On Sunday, February 7, 2010, Kleen Energy, a combined-cycle natural gas fueled power plant under construction in Middletown, Conn., experienced a catastrophic natural gas explosion that caused six deaths and at least 50 injuries.

The accident occurred during the planned cleaning of fuel gas piping, part of the commissioning and startup phase of construction. At the time of the accident, workers were conducting a “gas blow,” whereby natural gas is forced through the piping at a high velocity and pressure to remove any debris within the piping. The gas and debris were subsequently released directly to atmosphere. A spark ignited the vented gases, causing the explosion.

At the Kleen Energy construction site, workers used natural gas at a pressure of approximately 650 psig to clean gas pipes. A total of 15 natural gas blows were completed intermittently over approximately four hours through a number of open pipe ends that were located less than 20' off the ground.

According to reports from those at the Kleen Energy site on the day of the blast, efforts were made to eliminate or control potential ignition sources outside the power generation building.

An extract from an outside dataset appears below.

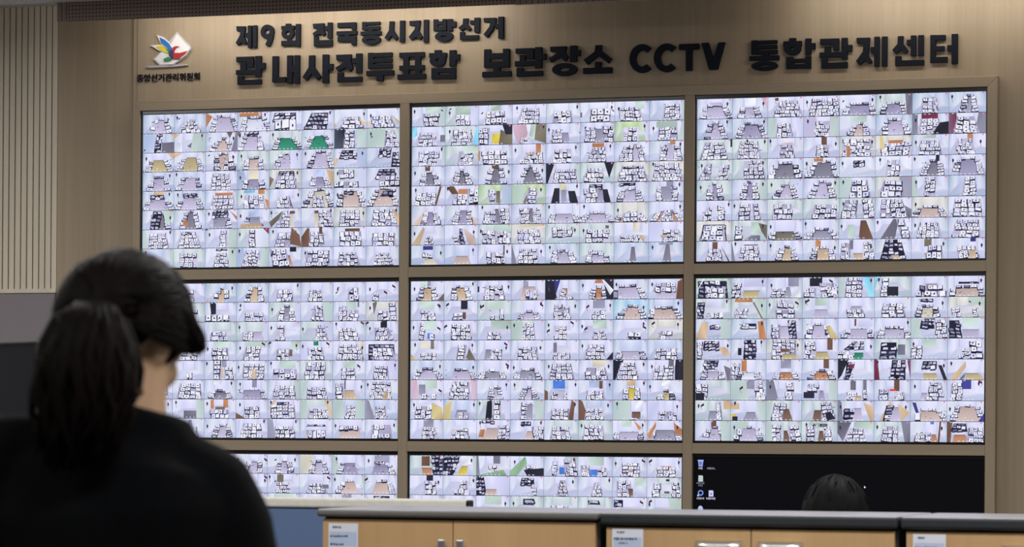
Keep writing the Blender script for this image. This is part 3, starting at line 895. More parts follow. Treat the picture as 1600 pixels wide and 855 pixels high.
sheets = {}
for ln in TILES.strip().split('\n'):
    p = ln.split()
    if not p: continue
    if len(p) == 1 and p[0][0] == 'S' and p[0][1:].isdigit(): cur = sheets.setdefault(int(p[0][1:]), []); continue
    cur.append(p)
DESC = ['top left corner monitor of the video wall, with two emerald green floors in its feeds',
        'middle monitor of the top row, with two lime green rooms in its feeds',
        'top right corner monitor of the video wall, with grey floored rooms in its feeds',
        'monitor in the middle row, partly hidden behind the ponytailed head',
        'monitor at the very centre of the video wall, with two light blue feeds',
        'monitor at the right end of the middle row, with brown shelves and doors',
        'lowest monitor behind the black clad shoulder, cut off by the cream divider rail',
        'lit monitor low in the middle column, above the grey edged cabinet',
        'black monitor with a few desktop icons above the dark edged cabinet']
def rects(bm_, items):
    for x0, x1, z0, z1, y in items:
        vs = [bm_.verts.new(p) for p in ((x0, y, z0), (x1, y, z0), (x1, y, z1), (x0, y, z1))]
        bm_.faces.new(vs)
for k in range(9):
    r, c = divmod(k, 3)
    loc = (XS[c], 0.0, ZS[r])
    t = thing('wall_monitor', DESC[k], 'monitor', loc, 0, 'monitors of the video wall')
    bm = bmesh.new()
    a, b_, e = SW / 2 + OX - .0008, SH / 2 + OT - .0008, -SH / 2 - OB + .0008
    sx = SW / 2 + .0005; sz = SH / 2 + .0005
    bx(bm, -a, a, -.006, .024, sz, b_, .0012); bx(bm, -a, a, -.006, .024, e, -sz, .0012)
    bx(bm, -a, -sx, -.006, .024, -sz, sz, .0012); bx(bm, sx, a, -.006, .024, -sz, sz, .0012)
    bx(bm, -a, a, .002, .028, e, b_)
    obj('bezel', bm, BEZEL, t)
    pc = Picture(); rng = random.Random(100 + k)
    if k < 8:
        tl = sheets[k]
        w, h = SW / 8, SH / 8
        for i in range(64):
            tok = tl[i] if i < len(tl) else ['w']
            draw_tile(pc, rng, -SW / 2 + (i % 8) * w, SH / 2 - (i // 8) * h, w, h, tok)
        pc.build('screen', t, None)
    else:
        def Q(x0, x1, z0, z1, col): pc.poly([(x0, z0), (x1, z0), (x1, z1), (x0, z1)], col)
        Q(-SW / 2, SW / 2, -SH / 2, SH / 2, (.030, .032, .045))
        pc.build('screen', t, None)
        # desktop icons: measured from the picture's upper left corner, metres
        def icon(shape_fn):
            global pc
            pc = Picture(); pc.y = -.0006; shape_fn(); pc.build('icon', t, None)
        x_ = -SW / 2; z_ = SH / 2
        def PP(pts, col, lift=0):
            pc.y = -.0006 - lift * .0003
            pc.poly([(x_ + a_ / 1000, z_ - b2 / 1000) for a_, b2 in pts][::-1], col)
        def dash(x0, x1, zc, n, col=(.70, .70, .78)):
            st = (x1 - x0) / n
            for i in range(n):
                hh = 3.2 + (i * 7 % 3) * .8
                PP([(x0 + st * i, zc - hh), (x0 + st * (i + .7), zc - hh), (x0 + st * (i + .7), zc + hh), (x0 + st * i, zc + hh)], col)
        def bin_():
            PP([(13, 13), (36, 13), (33, 39), (16, 39)], (.56, .64, .92)); PP([(18, 18), (29, 20), (27, 33), (19, 30)], (.36, .46, .82), 1); PP([(12, 11), (37, 11), (37, 15), (12, 15)], (.74, .78, .98), 1)
            dash(15, 34, 46, 3)
        def lab_(): dash(52, 84, 46, 5, (.52, .52, .62)); PP([(84, 48), (88, 48), (88, 50), (84, 50)], (.6, .6, .7))
        def note_():
            PP([(15, 76), (32, 76), (35, 80), (35, 102), (15, 102)], (.74, .80, .78)); dash(7, 42, 108, 6, (.42, .42, .50)); dash(15, 35, 118, 3, (.40, .40, .48))
        def cam_():
            for i in range(20):
                a0, a1 = 2 * pi * i / 20, 2 * pi * (i + 1) / 20
                PP([(25 + 12 * cos(a0), 149 + 12 * sin(a0)), (25 + 12 * cos(a1), 149 + 12 * sin(a1)), (25 + 7 * cos(a1), 149 + 7 * sin(a1)), (25 + 7 * cos(a0), 149 + 7 * sin(a0))], (.50, .60, .90))
            PP([(10, 157), (17, 155), (19, 162), (12, 165)], (.74, .76, .96), 1); dash(8, 42, 172, 5, (.66, .66, .74))
        def page_():
            PP([(60, 138), (77, 138), (80, 142), (80, 164), (60, 164)], (.80, .80, .96)); PP([(68, 150), (73, 150), (72, 157), (68, 156)], (.25, .25, .40), 1); dash(49, 90, 172, 6, (.72, .72, .80))
        def dome_():
            PP([(14, 214), (17, 206), (24, 202), (31, 205), (36, 214), (34, 226), (15, 226)], (.72, .76, .90)); dash(10, 40, 236, 5)
        for f_ in (bin_, lab_, note_, cam_, page_, dome_): icon(f_)
        pc = Picture()
        x_, z_ = 0.113, SH / 2 - 0.112
        PP([(0, 0), (0, 11), (3, 8.5), (8, 8)], (.95, .95, 1.0)); pc.build('cursor', t, None)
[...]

However, many ignition sources existed inside the building: electrical power to the building was on, welders were actively working, and diesel-fueled heaters were running.

Initial calculations by CSB investigators reveal that approximately 400,000 scf of natural gas were released to the atmosphere near the building in the final 10 minutes before the blast. Just over 2 million scf of gas were released in total over the course of the morning. At approximately 11:15 a.m., the released natural gas found an ignition source and exploded.